"You make it sound as if I have a right to the content other people produce. I don't and never did. I don't consider it to be "culture" either."
No, but you should have a right to play content you've paid for on a device of your choosing without artificial restrictions.
...unless you have agreed to those restrictions when you paid for the content.
Which is really the problem. If the content creators can choose what you play content you've paid for on, especially from the web, then they can arbitrarily prevent it working on your old device, and force you to buy a new device when there's nothing wrong with your old one. They can work with companies like Microsoft to ensure it only works on Microsoft devices for example and kill viewing of content on iOS and Android dead in the water.
You seem to think it's just about viewing content illegally, it's not. It's about having control of content you have obtained legally and not allowing content to be used as a tool to be used by vendors in other markets such as hardware to gain advantages through artificial incompatibility and planned obsolescence.
If content producers want us to rent content only then they need to lower their prices to reflect that and make it clear. Right now they want to pretend you're purchasing content to keep whilst only giving you rental rights. This is unacceptable.

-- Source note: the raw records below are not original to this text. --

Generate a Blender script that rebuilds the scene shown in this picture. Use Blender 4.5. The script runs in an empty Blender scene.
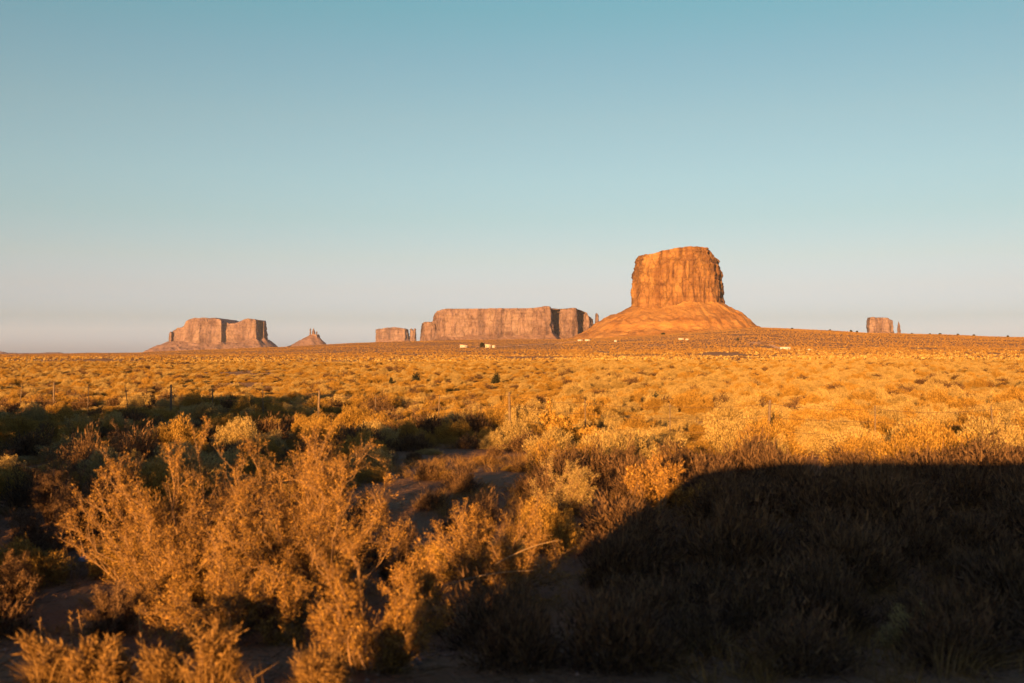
import bpy, math, random
import numpy as np
from mathutils import Vector

random.seed(7)
R = math.radians
sc = bpy.context.scene
COL = sc.collection
F = 35.0 / 36.0 * 1024.0          # focal length in pixels
CX, HORIZON = 512.0, 354.0
CAM_Z = 2.3
SUN_AZ, SUN_EL = 17.0, 6.5        # light travels towards +Y, SUN_AZ to the right of it
ROAD_Z = 0.40

# ------------------------------------------------------------------ helpers
def _hash(ix, iy, iz, seed):
    h = (ix.astype(np.int64) * 374761393 + iy.astype(np.int64) * 668265263 + iz.astype(np.int64) * 1440662683 + seed * 974711) & 0xffffffff
    h = ((h ^ (h >> 13)) * 1274126177) & 0xffffffff
    h = ((h ^ (h >> 16)) * 2246822519) & 0xffffffff
    return ((h ^ (h >> 15)) & 0xffffff) / float(0xffffff)

def vnoise(p, seed=0):
    p = np.asarray(p, float)
    i = np.floor(p); f = p - i
    f = f * f * (3 - 2 * f)
    i = i.astype(np.int64)
    out = 0
    for dx in (0, 1):
        wx = f[:, 0] if dx else 1 - f[:, 0]
        for dy in (0, 1):
            wy = f[:, 1] if dy else 1 - f[:, 1]
            for dz in (0, 1):
                wz = f[:, 2] if dz else 1 - f[:, 2]
                out = out + wx * wy * wz * _hash(i[:, 0] + dx, i[:, 1] + dy, i[:, 2] + dz, seed)
    return out * 2 - 1

def fbm(p, octv=4, seed=0, gain=0.5):
    p = np.asarray(p, float); a = 1.0; s = 0; t = 0
    for k in range(octv):
        s = s + a * vnoise(p * (2.03 ** k) + 17.3 * k, seed + k); t += a; a *= gain
    return s / t

def smooth(e0, e1, x):
    t = np.clip((x - e0) / (e1 - e0), 0, 1)
    return t * t * (3 - 2 * t)

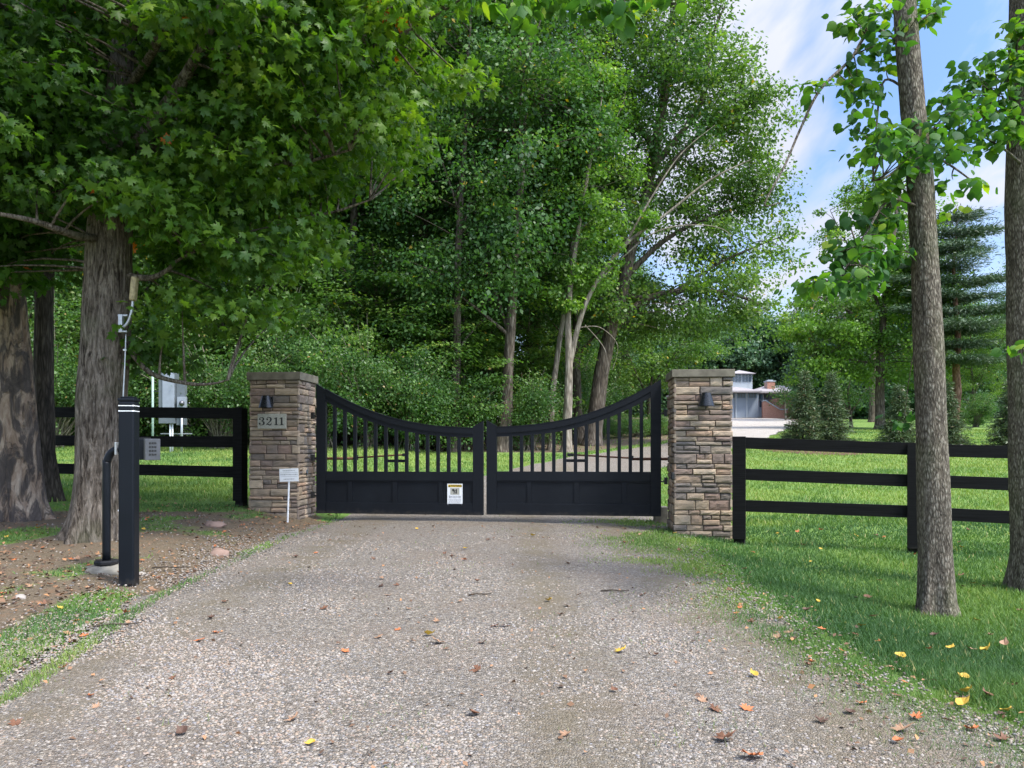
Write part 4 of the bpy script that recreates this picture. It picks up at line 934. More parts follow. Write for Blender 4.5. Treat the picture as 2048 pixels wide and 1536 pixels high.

If you don't agree to the conditions they place on your having access to their content, then choose not to view/listen to it. The choice it fully yours - you are not forced to agree to onerous conditions. You choose to willingly because you want the content they are providing.
The dream of content companies is that they can use DRM to force you to rebuy content every single time you buy a new device. They view this as a way of increasing profits without doing any additional work by profiting off the same thing over and over. They're trying to turn a purchased product into a throwaway consumable that you have to replace with each device using artificial means without dropping the price to match. That is not acceptable.
Then don't accept it by not giving money to such companies. The choice is easy: pay them money and abide by their conditions, or don't.
The internet and digital revolution has made content far cheaper to reproduce and deliver so in a healthy natural market the price for consumers should come down. Content producers want to use DRM to subvert that and instead make the cost of content in the digital age go up by making you buy it over and over if you want to keep watching it. This is their ultimate dream and their preferred goal with DRM as it allows massive company growth for zero effort if it's ever achieved.
If no-one bought such content then these companies would have to change their ways. There must be a market for content with these strict conditions on it, because they continue to operate this way. As I said, no one is forcing your to partake in such content. Vote with your wallet.